Southwestern Gothic

Christine Granados' literary debut makes good on her big promise, skill

These are a few of my favorite things about Christine Granados.

She's participated in a séance to summon the spirit of LBJ with Leslie Marmon Silko, noted Native American writer and MacArthur Fellow. Dagoberto Gilb, author of the award-winning short-story collection The Magic of Blood, once told Granados a revision she did for a workshop was "shit," so she worked harder to let go of people-pleasing and found a way to stay true to her voice and audience--"people like my mom and sister," the 37-year-old writer says from her home in Rockdale, Texas. And her funny family is often fodder for her fictional material, including a mother who says Granados' writing style, "just comes out of her, you know, like a pedo."

Granados published her mother's scatological quip in the acknowledgements of her debut collection, Brides and Sinners in El Chuco, which came out last month. Granados knows funny and writes funny, even if--especially if--it's at her own expense.

But Granados' short stories in Brides and Sinners are not flatulent little verbal pirouettes. Far from it. Her stories have real, executed talent at their core. They seek not only to tell what it's like to live in El Chuco, aka El Paso, but also to add another voice to an American canon that badly needs--let's still face it--a lot more color, culture and class to inform it beyond the privileged voices many of us grew up reading.
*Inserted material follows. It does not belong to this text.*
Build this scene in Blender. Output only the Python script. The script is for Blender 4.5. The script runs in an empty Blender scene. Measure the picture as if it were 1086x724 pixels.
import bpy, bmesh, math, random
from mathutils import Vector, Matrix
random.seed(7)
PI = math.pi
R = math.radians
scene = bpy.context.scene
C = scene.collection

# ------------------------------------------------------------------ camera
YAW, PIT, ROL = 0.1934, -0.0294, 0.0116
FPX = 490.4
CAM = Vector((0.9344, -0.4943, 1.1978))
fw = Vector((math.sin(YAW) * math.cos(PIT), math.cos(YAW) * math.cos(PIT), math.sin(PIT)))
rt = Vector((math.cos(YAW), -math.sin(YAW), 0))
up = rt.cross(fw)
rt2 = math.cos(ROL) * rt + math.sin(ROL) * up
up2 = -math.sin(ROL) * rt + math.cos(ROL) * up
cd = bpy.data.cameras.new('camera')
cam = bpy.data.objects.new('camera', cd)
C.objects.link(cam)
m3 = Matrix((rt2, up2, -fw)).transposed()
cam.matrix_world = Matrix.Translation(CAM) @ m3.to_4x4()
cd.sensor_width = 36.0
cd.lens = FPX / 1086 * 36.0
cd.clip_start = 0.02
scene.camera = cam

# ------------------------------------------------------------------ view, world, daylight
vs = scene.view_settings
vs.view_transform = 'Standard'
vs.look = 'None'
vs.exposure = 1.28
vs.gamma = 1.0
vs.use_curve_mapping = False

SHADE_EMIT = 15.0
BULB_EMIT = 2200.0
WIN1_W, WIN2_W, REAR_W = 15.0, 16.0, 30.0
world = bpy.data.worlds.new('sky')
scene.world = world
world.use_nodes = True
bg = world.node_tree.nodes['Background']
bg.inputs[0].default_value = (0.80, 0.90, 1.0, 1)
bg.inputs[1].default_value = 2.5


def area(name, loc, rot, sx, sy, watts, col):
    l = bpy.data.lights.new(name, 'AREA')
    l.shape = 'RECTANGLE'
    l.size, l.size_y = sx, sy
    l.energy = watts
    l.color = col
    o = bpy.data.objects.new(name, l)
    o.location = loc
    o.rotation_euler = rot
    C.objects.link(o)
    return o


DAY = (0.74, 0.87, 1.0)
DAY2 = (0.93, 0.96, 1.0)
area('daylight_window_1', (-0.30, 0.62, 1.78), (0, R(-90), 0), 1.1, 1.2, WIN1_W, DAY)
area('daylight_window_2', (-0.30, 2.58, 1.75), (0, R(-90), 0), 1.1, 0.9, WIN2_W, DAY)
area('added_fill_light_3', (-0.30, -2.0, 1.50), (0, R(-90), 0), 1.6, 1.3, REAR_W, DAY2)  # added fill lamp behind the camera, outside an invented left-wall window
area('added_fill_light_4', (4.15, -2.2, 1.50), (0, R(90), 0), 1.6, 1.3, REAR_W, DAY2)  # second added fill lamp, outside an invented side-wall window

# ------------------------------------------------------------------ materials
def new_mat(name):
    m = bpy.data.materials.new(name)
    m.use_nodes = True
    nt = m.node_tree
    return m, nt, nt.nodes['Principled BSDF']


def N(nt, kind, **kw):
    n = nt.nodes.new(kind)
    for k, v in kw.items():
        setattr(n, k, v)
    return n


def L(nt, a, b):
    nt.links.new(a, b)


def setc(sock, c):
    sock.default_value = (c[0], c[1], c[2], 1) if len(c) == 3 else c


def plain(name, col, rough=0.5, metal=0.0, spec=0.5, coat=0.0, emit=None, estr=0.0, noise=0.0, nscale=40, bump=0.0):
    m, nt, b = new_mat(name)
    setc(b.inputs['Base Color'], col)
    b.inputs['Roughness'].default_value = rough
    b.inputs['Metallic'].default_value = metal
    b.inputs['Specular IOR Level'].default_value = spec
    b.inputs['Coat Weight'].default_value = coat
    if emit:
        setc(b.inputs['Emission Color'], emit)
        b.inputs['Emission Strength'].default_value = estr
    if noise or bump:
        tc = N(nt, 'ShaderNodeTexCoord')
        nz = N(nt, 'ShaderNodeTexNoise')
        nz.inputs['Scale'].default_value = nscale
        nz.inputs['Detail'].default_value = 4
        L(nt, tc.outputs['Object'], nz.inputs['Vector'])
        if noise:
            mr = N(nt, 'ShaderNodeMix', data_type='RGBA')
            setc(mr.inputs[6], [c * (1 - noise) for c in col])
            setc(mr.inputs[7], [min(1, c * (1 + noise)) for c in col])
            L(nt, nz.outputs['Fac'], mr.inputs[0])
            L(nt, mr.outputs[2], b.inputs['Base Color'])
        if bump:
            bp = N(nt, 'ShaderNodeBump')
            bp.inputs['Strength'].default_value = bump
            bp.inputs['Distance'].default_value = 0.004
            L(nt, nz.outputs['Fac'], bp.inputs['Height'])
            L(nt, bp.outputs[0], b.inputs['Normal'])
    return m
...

Much like Southern Gothic writers use aversion to tired stereotypes and a portrayal of characters in new and realistic contexts, Granados uses deeply flawed characters to not only highlight unpleasant aspects in Mexican-American culture, but also to move beyond the "poignant, romanticized goody-goodyism" of Chicano literature her tough-love mentor Gilb challenged her to transcend. Breaking from the genre that made Southern writers such as Flannery O'Connor, Eudora Welty and Carson McCullers famous, Granados is not detailing cultural decay, but rather an intricate, diverse, place-specific continuum of Chicano characters who show readers how to survive and thrive, switching codes and cultures.

It would be naïve and offensively limited to say Granados is just a Chicana writer. She's a writer without modification. In many ways, her short-story collection reminds me of short-story master O'Connor's maxim: "Anybody who has survived his childhood has enough information about life to last him the rest of his days." Granados even masters some of O'Connor's stylistic predilections: regional settings and grotesque characters, such as Manuela of "Enough," who is alcoholic, manic and disappears for days, yet provides the only stability and love her young, nameless narrator-niece receives.

Granados navigates most of her stories with the insights of child narrators, such as tomboy "walking-and-talking birth control device" Lily, who tells the story of her older sister Rochelle's rejection of Chicano culture through Ro's magazine-perfect adolescent wedding plans in "The Bride." Or 11-year-old Jenny, the sole girl in a family with three brothers who maintains the voice of reason and reflection while her parents are away in the three-part series, "The Latchkey Chronicles." But Granados knows that she needs to work at diversifying who's telling the story.

In future works, I anticipate Granados gaining ground and skill in crafting narrators who go beyond girl-child perspectives. Not every narrator in this novice collection possesses Harper Lee's Scout-like clarity or years, but most of Granados' young narrators deftly explore the liminal space between childhood and adulthood, intimate, familial culture vs. mainstream, exclusive society, and great expectations and disappointing reality.

Sounds bleak, right? But Granados journeys through this betwixt-and-between space with grit, grace and laugh-your-ass-off humor. It's hard to make incest, assault, infidelity, abandonment and alcoholism funny, but Granados deals with these issues by stripping off the saccharine-stained sentimentality that so many woe-is-me writers use. Granados tells her stories without flinching by crafting characters who are not just sad sacks.

For instance, Dora in "Love Web" is an obsessive, Rubenesque secretary who lusts after her fellow cubicle-monkey, James Morris. Dora fantasizes about him seeing the real woman beneath her breakfast-taco-stained blouse. But Dora is not a pathetic character; she fights back, both in her fantasies and in her gatekeeping of James' phone calls. Dora goes to lengths both hilarious and disturbing to garner James' attention, and what the reader is left with isn't an "end" per se in the traditional story-speak of "arc," but more of a yearning, awkward conflict documented, teased and picked apart by complex characters.

Thank god for Granados' attention to complexity and wit, because the lives she writes about, and the ones we as readers lead, are more multifaceted and playful than what's currently in favor: social-realist renditions of motivational-speaker memoirists and thinly veiled autobiography-as-fiction, life-sucks-and-then-you-die humdrums. Granados' debut is a strong one, and the 14 tales she tells in this collection convince me there will be more, and better, stories to come.